When recommending Primer to newcomers, my prime directive is this: don't let yourself go anywhere near the internet after watching this film until you've given yourself a full two hours to let your brain digest it. While that is radically insufficient for decrypting every bit of Primer, it is enough to experience some of the rewarding satisfaction which comes from realizing that you just figured out part of the mystery for yourself, on your own. And then if you feel the obsession coming upon you, sit down and watch the film for a second time, for in no possible way can the entire work be appreciated with just a single viewing. While it should be avoided for as long as possible, it is good to know that some determined individual has already meticulously charted out a fully consistent timeline of the initially unclear chain of events in the movie [5].

Part of the appeal of Primer comes from its ruthless realism: from the dialogue of the engineers who stumble upon a primitive form of time-travel, to the very mechanic of that travel. There is nothing romantic about Carruth's operating laws of time travel, for it is absolutely slow, mundane, and tedious:
When you walk to the door you have to walk every moment between here and there, so it seems that, if you're moving through time backwards, you should have to pass through each moment back to get there. That would be the price you pay. [6]
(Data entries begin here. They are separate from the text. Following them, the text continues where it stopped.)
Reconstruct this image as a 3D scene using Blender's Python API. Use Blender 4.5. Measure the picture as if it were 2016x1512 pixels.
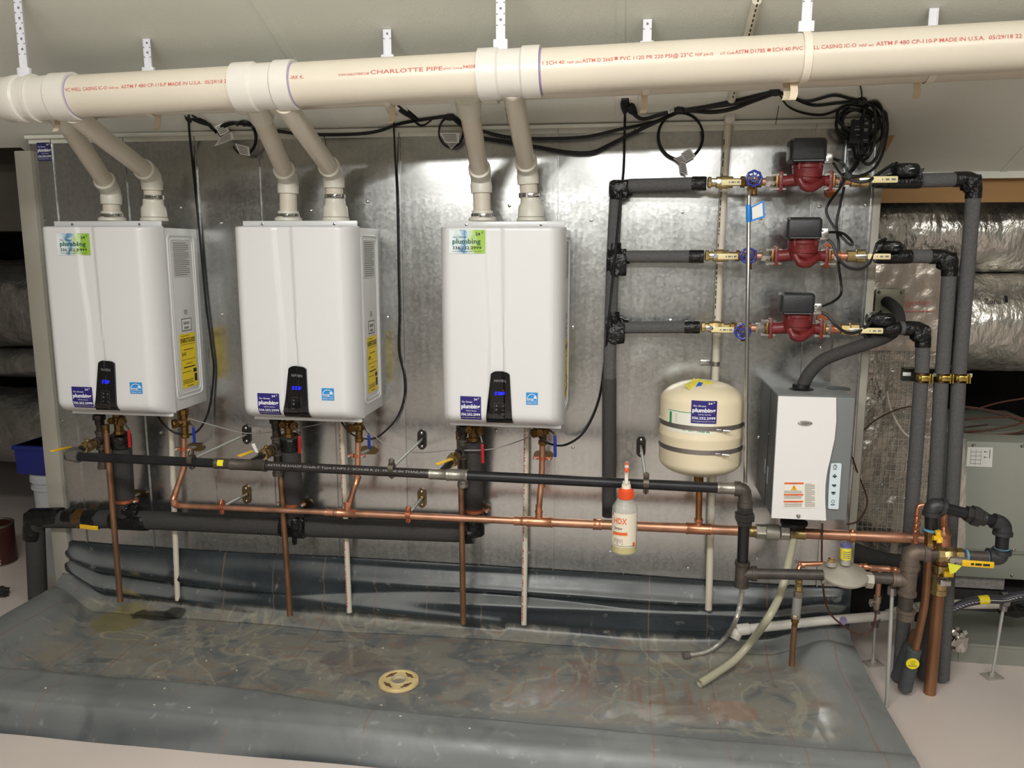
import bpy, bmesh, math, random
from mathutils import Vector, Matrix
random.seed(7)
for o in list(bpy.data.objects): bpy.data.objects.remove(o)
SC=bpy.context.scene; COL=SC.collection
# ------------------------------------------------------------------ camera
CY,CZ,YAW,PIT,ROL,F=-2.90619522,1.57685195,0.145492090,0.166065113,0.00175412,1577.89689
fw=Vector((-math.sin(YAW)*math.cos(PIT),math.cos(YAW)*math.cos(PIT),-math.sin(PIT)))
_r=Vector((math.cos(YAW),math.sin(YAW),0)); _u=_r.cross(fw)
rt=math.cos(ROL)*_r+math.sin(ROL)*_u; up=math.cos(ROL)*_u-math.sin(ROL)*_r
EYE=Vector((0,CY,CZ))
cam=bpy.data.cameras.new('camera'); camo=bpy.data.objects.new('camera',cam); COL.objects.link(camo)
camo.matrix_world=Matrix(((rt.x,up.x,-fw.x,0),(rt.y,up.y,-fw.y,CY),(rt.z,up.z,-fw.z,CZ),(0,0,0,1)))
cam.sensor_width=36; cam.sensor_fit='HORIZONTAL'; cam.lens=F/2016*36; cam.clip_start=.05
SC.camera=camo
# ------------------------------------------------------------------ world, lights, exposure
w=bpy.data.worlds.new('world'); SC.world=w; w.use_nodes=True
w.node_tree.nodes['Background'].inputs[0].default_value=(.62,.6,.56,1); w.node_tree.nodes['Background'].inputs[1].default_value=.03
SC.view_settings.view_transform='Standard'; SC.view_settings.look='None'; SC.view_settings.gamma=1; SC.view_settings.use_curve_mapping=False
SC.view_settings.exposure=-0.2
def area(name,loc,sx,sy,e,col=(1,1,.962),rot=(0,0,0)):
    l=bpy.data.lights.new(name,'AREA'); l.shape='RECTANGLE'; l.size=sx; l.size_y=sy; l.energy=e; l.color=col
    o=bpy.data.objects.new(name,l); COL.objects.link(o); o.location=loc; o.rotation_euler=rot; return o
LIGHTS=[(-.55,-2.75,2.50,1.3,.2,66),(1.25,-2.75,2.50,1.3,.2,40),(.35,-5.2,2.46,1.3,.2,40),(-1.45,-5.2,2.46,1.3,.2,40)]
for i,(x,y,z,a,b,e) in enumerate(LIGHTS):   # wraparound fixtures: lens underneath and along the side facing the wall
    area('lamp_lens',(x,y,z-.012),a,b,e*.62); area('lamp_lens',(x,y+b/2+.035,z+.03),a,.06,e*.38,rot=(math.pi/2,0,0))
# ------------------------------------------------------------------ pixel -> space
def ray(px,py): return fw+rt*((px-1008)/F)+up*((756-py)/F)
def P(px,py,Y=0): d=ray(px,py); return EYE+d*((Y-CY)/d.y)
def PZ(px,py,z): d=ray(px,py); return EYE+d*((z-CZ)/d.z)
def PX(px,py,X): d=ray(px,py); return EYE+d*(X/d.x)
def PP(l,Y=0): return [P(q[0],q[1],q[2] if len(q)>2 else Y) for q in l]
def R(w,p): return .5*w*(p-EYE).dot(fw)/F
def lin(c):
    c=c/255; return c/12.92 if c<=.04045 else ((c+.055)/1.055)**2.4
# ------------------------------------------------------------------ materials
MATS={}
def mt(name,rgb,rough=.5,metal=0,var=.0,scale=12,bump=0,bscale=60,stretch=None,emit=0,trans=0,ior=1.45,coat=0,detail=4,alpha=1,rvar=0):
    if name in MATS: return MATS[name]
    m=bpy.data.materials.new(name); m.use_nodes=True; N=m.node_tree.nodes; L=m.node_tree.links
    b=N['Principled BSDF']; c=[lin(v) for v in rgb]
    b.inputs['Base Color'].default_value=(*c,1); b.inputs['Roughness'].default_value=rough; b.inputs['Metallic'].default_value=metal
    b.inputs['IOR'].default_value=ior
    if trans: b.inputs['Transmission Weight'].default_value=trans
    if coat: b.inputs['Coat Weight'].default_value=coat; b.inputs['Coat Roughness'].default_value=.15
    if emit: b.inputs['Emission Color'].default_value=(*c,1); b.inputs['Emission Strength'].default_value=emit
    if alpha<1: b.inputs['Alpha'].default_value=alpha
    tc=None
    def coords():
        nonlocal tc
        if tc is None:
            t=N.new('ShaderNodeTexCoord'); tc=t.outputs['Object']
            if stretch:
                mp=N.new('ShaderNodeMapping'); mp.inputs['Scale'].default_value=stretch; L.new(tc,mp.inputs[0]); tc=mp.outputs[0]
        return tc
    if var or rvar:
        n=N.new('ShaderNodeTexNoise'); n.inputs['Scale'].default_value=scale; n.inputs['Detail'].default_value=detail; L.new(coords(),n.inputs['Vector'])
    if var:
        r=N.new('ShaderNodeValToRGB'); r.color_ramp.elements[0].position=.3; r.color_ramp.elements[1].position=.7
        r.color_ramp.elements[0].color=(*[max(0,v*(1-var)) for v in c],1); r.color_ramp.elements[1].color=(*[min(1,v*(1+var)) for v in c],1)
        L.new(n.outputs['Fac'],r.inputs[0]); L.new(r.outputs[0],b.inputs['Base Color'])
    if rvar:
        r2=N.new('ShaderNodeMapRange'); r2.inputs['To Min'].default_value=max(0,rough-rvar); r2.inputs['To Max'].default_value=rough+rvar
        r2.inputs['From Min'].default_value=.3; r2.inputs['From Max'].default_value=.7
        L.new(n.outputs['Fac'],r2.inputs[0]); L.new(r2.outputs[0],b.inputs['Roughness'])
    if bump:
        n2=N.new('ShaderNodeTexNoise'); n2.inputs['Scale'].default_value=bscale; n2.inputs['Detail'].default_value=5; L.new(coords(),n2.inputs['Vector'])
        bp=N.new('ShaderNodeBump'); bp.inputs['Strength'].default_value=min(1,bump); bp.inputs['Distance'].default_value=.01*max(1,bump); L.new(n2.outputs['Fac'],bp.inputs['Height']); L.new(bp.outputs[0],b.inputs['Normal'])
    MATS[name]=m; return m
WHITE=mt('heater white enamel',(219,219,219),.3,coat=.3)
BODYW=mt('heater side enamel',(214,214,213),.35)
PVC=mt('cream pvc',(213,204,187),.33,var=.03,scale=5)
PVCG=mt('grey white pvc fitting',(214,210,197),.36,var=.03,scale=5)
PVCW=mt('white pvc fitting',(219,214,205),.34)
STRAP=mt('white plastic strap',(225,224,230),.45)
TAN=mt('yellowed plastic strap',(214,198,172),.5)
FOAM=mt('grey pipe foam',(84,83,83),.85,var=.22,scale=220,bump=.3,bscale=260)
FOAMD=mt('dark pipe foam',(60,58,57),.8,var=.2,scale=200,bump=.3,bscale=260)
TAPE=mt('black vinyl tape',(16,16,17),.25,bump=.9,bscale=45)
CORD=mt('black cord rubber',(14,14,15),.45)
WIRE=mt('grey control wire',(150,148,145),.4)
COP=mt('copper pipe',(196,146,120),.42,metal=.85,var=.22,scale=14,stretch=(1,1,.4),rvar=.08)
COPD=mt('aged copper',(144,108,82),.48,metal=.75,var=.35,scale=18,stretch=(1,1,.35))
COPF=mt('copper fitting',(210,148,116),.32,metal=.9,var=.15,scale=25)
COPC=mt('copper coated clamp',(176,104,72),.42,metal=.65)
BRASS=mt('brass',(180,158,110),.3,metal=.95,var=.2,scale=40)
BRASSD=mt('aged brass',(128,98,56),.4,metal=.9,var=.3,scale=50)
BLACKI=mt('black iron pipe',(38,38,41),.4,metal=.35,var=.25,scale=20)
GREYI=mt('grey malleable iron',(86,80,74),.5,metal=.6,var=.25,scale=30,bump=.15,bscale=120)
BROWNI=mt('brown grey iron',(110,98,88),.55,metal=.5,var=.2,scale=30,bump=.15,bscale=120)
GALV=mt('galvanised fitting',(150,146,138),.38,metal=.85,var=.15,scale=40,bump=.12,bscale=140)
STEEL=mt('bright steel',(196,194,190),.25,metal=1,var=.1,scale=60)
ZINC=mt('zinc rod',(190,190,186),.45,metal=.5)
RED=mt('red cast iron pump',(108,32,33),.42,var=.2,scale=30,bump=.25,bscale=120,coat=.2)
PBOX=mt('pump terminal box plastic',(40,41,43),.38,bump=.1,bscale=300)
BLUEW=mt('blue handwheel paint',(40,58,150),.35,coat=.3)
BLUE=mt('blue vinyl lever',(22,44,138),.4)
REDL=mt('red vinyl lever',(176,24,30),.4)
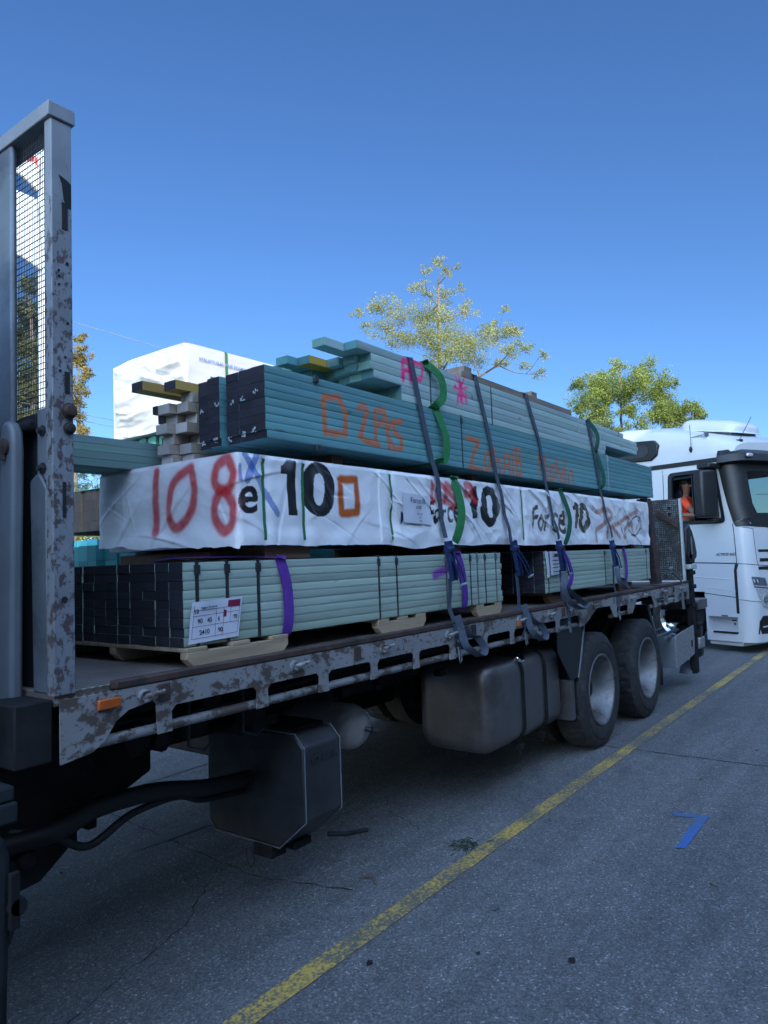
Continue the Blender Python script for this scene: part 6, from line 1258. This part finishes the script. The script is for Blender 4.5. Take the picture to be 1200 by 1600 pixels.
# ================================================================ DEBRIS
def chip(x, y, s_, label, mat, nm='debris'):
    r_ = random.Random(int(x*100)); P = [(x+s_*r_.uniform(.5,1)*math.cos(a), y+s_*r_.uniform(.4,1)*math.sin(a)) for a in np.linspace(0, 5.3, 6)]
    m = MB(); m.prism(P, 'z', .004, .004+s_*.25); tag(m.build(nm, mat, bev=.001), label, nm.replace('_', ' '))
chip(2.41,1.96,.022,'dark chip of debris just left of the yellow line, near the bottom of the picture', M['black'])
chip(2.88,1.27,.022,'dark chip of debris right of the yellow line', M['black'])
chip(3.10,1.75,.03,'curled pale scrap beside the yellow line', M['gal'], 'paper_scrap')
chip(2.35,1.15,.016,'tiny dark chip low in the right foreground', M['black']); chip(2.72,1.62,.014,'tiny chip between the yellow line and the foreground', M['box'])
m = MB(); r_ = random.Random(3)
for k in range(60):
    a = r_.uniform(0, 6.28); x = 3.68+r_.gauss(0,.05); y = 2.24+r_.gauss(0,.035); m.tube([(x,y,.006),(x+.02*math.cos(a),y+.02*math.sin(a),.014),(x+.04*math.cos(a),y+.04*math.sin(a),.007)], .002, 4)
tag(m.build('leaf_litter', M['leaf_dark']), 'small clump of dry leaf litter beside the yellow line under the truck edge', 'leaf litter', kind='stuff')
V = []; F = []
for k in range(900):
    x = RNG.uniform(1.6, 9); y = RNG.uniform(-1.2, 4.2); s_ = RNG.uniform(.0015, .0055)*(1 if RNG.rand() < .93 else 2); a = RNG.rand()*6; z0 = .001
    q = [(x+s_*math.cos(a+t), y+s_*math.sin(a+t), z0) for t in (0, 1.4, 2.9, 4.4)]; b0 = len(V); V += q+[(px_, py_, z0+s_*.9) for px_, py_, _ in [(x+(p[0]-x)*.6, y+(p[1]-y)*.6, 0) for p in q]]
    F += [(b0+4,b0+5,b0+6,b0+7)]+[(b0+i, b0+(i+1) % 4, b0+4+(i+1) % 4, b0+4+i) for i in range(4)]
o = np_mesh('grit', np.array(V), np.array(F), M['gal']); tag(o, 'loose grit and small stones scattered over the asphalt', 'grit', kind='stuff')
for k, (x, y) in enumerate(((3.9,.95),(5.6,1.4),(4.3,2.0),(6.6,1.2),(2.2,1.55))):
    m = MB(); a = random.uniform(0,6); L_ = .03; ca, sa = math.cos(a), math.sin(a); m.add([(x-L_*ca,y-L_*sa,.005),(x+.010*sa,y-.010*ca,.012),(x+L_*ca,y+L_*sa,.006),(x-.010*sa,y+.010*ca,.010)], [(0,1,2,3)]); tag(m.build('fallen_leaf', M['bark']), 'small dry leaf lying on the asphalt', 'leaf', 'fallen leaves on the asphalt')
m = MB(); m.tube([(3.0,2.38,.008),(3.05,2.44,.012),(3.02,2.50,.008)], .005, 5); tag(m.build('twig', M['bark']), 'short twig on the asphalt beneath the deck', 'twig')
# end
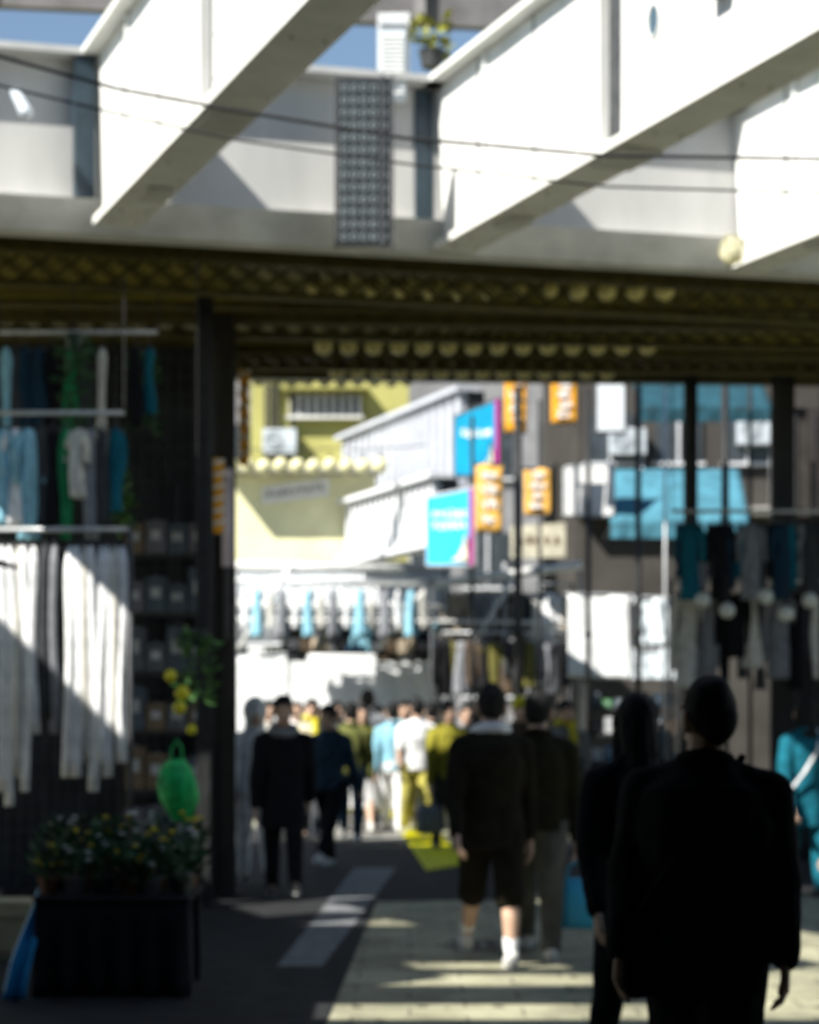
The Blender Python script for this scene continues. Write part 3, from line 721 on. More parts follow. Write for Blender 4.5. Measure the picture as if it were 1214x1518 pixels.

This makes Primer's time-travel so realistic as to be believable. It feels as though Carruth is sharing with his audience his own discovery of the true nature of time-travel.

Every detail of Primer's inception and creation is fascinating, and deserves detailed study [7]. But for now suffice it to say that I have never seen a movie which required so much of me mentally, which was such a puzzle to decipher, and yet which responded so consistently to the deepest interrogation I was able to construct. The world which Shane Carruth so masterfully created is compelling in its realism, and forthright in its presentation of human weakness. And his heroic feat in creating this film gives me hope in my potential as a trained software engineer to try my hand at filmmaking.